Filter the entries below, keeping every line that has the word "Blender".

——————

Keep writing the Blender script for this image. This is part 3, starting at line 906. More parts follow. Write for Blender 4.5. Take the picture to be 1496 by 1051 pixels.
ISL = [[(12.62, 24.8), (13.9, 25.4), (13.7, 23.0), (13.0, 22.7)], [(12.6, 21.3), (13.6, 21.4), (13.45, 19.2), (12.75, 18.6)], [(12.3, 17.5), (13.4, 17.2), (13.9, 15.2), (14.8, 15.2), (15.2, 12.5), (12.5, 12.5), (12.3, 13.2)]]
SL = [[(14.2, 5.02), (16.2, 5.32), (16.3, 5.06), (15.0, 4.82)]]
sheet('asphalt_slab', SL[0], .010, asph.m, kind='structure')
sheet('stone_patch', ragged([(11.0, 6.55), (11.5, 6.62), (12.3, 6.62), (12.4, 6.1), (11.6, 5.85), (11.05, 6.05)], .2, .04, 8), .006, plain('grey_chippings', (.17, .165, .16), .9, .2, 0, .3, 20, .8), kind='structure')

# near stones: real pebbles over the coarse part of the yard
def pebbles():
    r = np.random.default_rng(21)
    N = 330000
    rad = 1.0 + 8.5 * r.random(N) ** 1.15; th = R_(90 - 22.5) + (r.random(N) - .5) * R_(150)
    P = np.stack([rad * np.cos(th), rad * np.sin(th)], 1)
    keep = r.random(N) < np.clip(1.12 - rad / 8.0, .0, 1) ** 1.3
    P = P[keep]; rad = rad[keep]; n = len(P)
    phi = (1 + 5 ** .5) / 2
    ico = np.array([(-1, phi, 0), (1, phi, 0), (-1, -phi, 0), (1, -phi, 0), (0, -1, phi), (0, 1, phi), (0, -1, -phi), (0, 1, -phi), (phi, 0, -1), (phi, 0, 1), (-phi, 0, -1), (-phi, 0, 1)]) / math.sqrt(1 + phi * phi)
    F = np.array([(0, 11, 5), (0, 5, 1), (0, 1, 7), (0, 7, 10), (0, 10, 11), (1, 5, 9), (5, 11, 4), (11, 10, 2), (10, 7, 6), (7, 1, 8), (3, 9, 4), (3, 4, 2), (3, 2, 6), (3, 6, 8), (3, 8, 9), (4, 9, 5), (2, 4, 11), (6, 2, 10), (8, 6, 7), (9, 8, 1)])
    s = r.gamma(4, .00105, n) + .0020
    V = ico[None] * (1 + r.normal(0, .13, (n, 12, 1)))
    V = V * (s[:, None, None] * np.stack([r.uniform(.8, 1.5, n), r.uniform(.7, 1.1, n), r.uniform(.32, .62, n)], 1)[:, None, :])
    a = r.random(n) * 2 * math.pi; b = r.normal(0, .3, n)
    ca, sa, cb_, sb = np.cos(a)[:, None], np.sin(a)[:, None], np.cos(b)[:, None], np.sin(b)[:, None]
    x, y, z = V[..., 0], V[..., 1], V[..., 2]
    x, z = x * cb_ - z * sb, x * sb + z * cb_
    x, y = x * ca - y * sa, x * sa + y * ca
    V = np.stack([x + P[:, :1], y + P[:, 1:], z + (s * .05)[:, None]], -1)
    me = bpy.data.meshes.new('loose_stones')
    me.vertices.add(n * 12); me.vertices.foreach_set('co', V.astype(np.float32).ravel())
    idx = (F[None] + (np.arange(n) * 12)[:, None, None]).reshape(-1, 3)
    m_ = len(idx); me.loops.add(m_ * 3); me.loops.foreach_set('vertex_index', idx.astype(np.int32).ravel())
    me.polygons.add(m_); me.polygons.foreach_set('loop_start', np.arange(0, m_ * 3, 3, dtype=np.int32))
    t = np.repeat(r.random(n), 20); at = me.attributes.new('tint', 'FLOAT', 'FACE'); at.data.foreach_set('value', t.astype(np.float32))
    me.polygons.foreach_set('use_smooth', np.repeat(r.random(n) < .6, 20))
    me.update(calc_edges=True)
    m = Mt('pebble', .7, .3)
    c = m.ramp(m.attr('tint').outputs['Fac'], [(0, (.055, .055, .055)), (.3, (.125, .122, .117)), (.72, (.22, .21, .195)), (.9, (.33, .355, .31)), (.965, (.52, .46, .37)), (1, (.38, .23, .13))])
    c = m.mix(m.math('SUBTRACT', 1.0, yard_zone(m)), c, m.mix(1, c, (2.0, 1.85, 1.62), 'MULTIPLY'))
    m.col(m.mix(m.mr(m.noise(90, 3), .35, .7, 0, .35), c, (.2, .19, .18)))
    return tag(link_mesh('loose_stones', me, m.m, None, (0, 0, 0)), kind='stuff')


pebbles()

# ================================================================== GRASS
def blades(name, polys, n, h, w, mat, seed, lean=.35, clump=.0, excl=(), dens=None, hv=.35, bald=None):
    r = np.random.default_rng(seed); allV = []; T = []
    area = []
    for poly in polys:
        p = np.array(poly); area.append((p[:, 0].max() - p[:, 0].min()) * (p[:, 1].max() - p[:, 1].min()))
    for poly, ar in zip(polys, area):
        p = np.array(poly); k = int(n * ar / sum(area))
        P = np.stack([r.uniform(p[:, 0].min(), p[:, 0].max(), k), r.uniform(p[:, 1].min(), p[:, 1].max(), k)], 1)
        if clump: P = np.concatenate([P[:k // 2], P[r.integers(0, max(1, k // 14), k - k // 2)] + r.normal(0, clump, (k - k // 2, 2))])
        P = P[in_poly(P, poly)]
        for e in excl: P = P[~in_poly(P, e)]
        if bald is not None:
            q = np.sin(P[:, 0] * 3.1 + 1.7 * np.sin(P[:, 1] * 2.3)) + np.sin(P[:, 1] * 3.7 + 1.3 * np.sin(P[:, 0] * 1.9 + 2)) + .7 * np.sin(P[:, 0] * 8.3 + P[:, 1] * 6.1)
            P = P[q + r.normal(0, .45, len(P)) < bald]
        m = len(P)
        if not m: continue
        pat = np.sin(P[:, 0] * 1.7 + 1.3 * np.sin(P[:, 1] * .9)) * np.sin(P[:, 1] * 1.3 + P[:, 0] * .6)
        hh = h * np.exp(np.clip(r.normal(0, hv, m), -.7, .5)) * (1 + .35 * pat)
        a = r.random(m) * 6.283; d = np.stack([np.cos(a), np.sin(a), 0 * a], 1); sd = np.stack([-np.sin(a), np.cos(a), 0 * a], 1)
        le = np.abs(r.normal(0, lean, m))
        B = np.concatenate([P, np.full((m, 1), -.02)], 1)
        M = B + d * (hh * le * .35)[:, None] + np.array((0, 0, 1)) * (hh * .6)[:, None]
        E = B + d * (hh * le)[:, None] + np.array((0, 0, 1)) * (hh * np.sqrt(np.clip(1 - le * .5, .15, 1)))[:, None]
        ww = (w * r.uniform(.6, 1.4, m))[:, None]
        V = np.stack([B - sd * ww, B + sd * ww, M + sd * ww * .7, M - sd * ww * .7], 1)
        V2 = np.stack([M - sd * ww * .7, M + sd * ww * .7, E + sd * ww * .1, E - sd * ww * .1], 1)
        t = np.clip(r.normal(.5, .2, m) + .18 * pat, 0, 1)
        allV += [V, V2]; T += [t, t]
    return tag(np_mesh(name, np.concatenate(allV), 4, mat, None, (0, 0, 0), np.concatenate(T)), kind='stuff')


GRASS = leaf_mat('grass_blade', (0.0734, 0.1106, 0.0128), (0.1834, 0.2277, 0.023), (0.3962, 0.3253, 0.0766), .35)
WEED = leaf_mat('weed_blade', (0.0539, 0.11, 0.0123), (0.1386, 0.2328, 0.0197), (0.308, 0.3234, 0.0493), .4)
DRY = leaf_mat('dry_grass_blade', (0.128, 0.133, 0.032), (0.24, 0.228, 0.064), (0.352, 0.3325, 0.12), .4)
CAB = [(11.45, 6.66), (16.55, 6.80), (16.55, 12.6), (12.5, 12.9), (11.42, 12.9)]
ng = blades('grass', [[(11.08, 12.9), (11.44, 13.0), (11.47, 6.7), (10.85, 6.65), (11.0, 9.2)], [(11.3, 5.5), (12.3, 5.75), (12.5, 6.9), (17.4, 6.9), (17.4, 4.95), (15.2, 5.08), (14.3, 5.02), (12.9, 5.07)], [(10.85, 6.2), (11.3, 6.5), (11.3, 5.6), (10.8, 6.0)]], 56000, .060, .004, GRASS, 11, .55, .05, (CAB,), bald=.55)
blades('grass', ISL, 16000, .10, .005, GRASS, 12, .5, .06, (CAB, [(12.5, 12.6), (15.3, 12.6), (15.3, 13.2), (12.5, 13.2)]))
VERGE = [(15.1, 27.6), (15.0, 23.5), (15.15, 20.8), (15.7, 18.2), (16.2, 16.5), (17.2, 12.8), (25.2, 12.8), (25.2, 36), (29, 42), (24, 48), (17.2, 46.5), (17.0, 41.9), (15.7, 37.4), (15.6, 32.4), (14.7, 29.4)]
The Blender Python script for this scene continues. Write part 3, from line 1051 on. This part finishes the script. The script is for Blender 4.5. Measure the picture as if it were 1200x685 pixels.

——————

> [Reply]
Keep writing the Blender script for this image. This is part 3, starting at line 906. More parts follow. Write for Blender 4.5. Take the picture to be 1496 by 1051 pixels.
The Blender Python script for this scene continues. Write part 3, from line 1051 on. This part finishes the script. The script is for Blender 4.5. Measure the picture as if it were 1200x685 pixels.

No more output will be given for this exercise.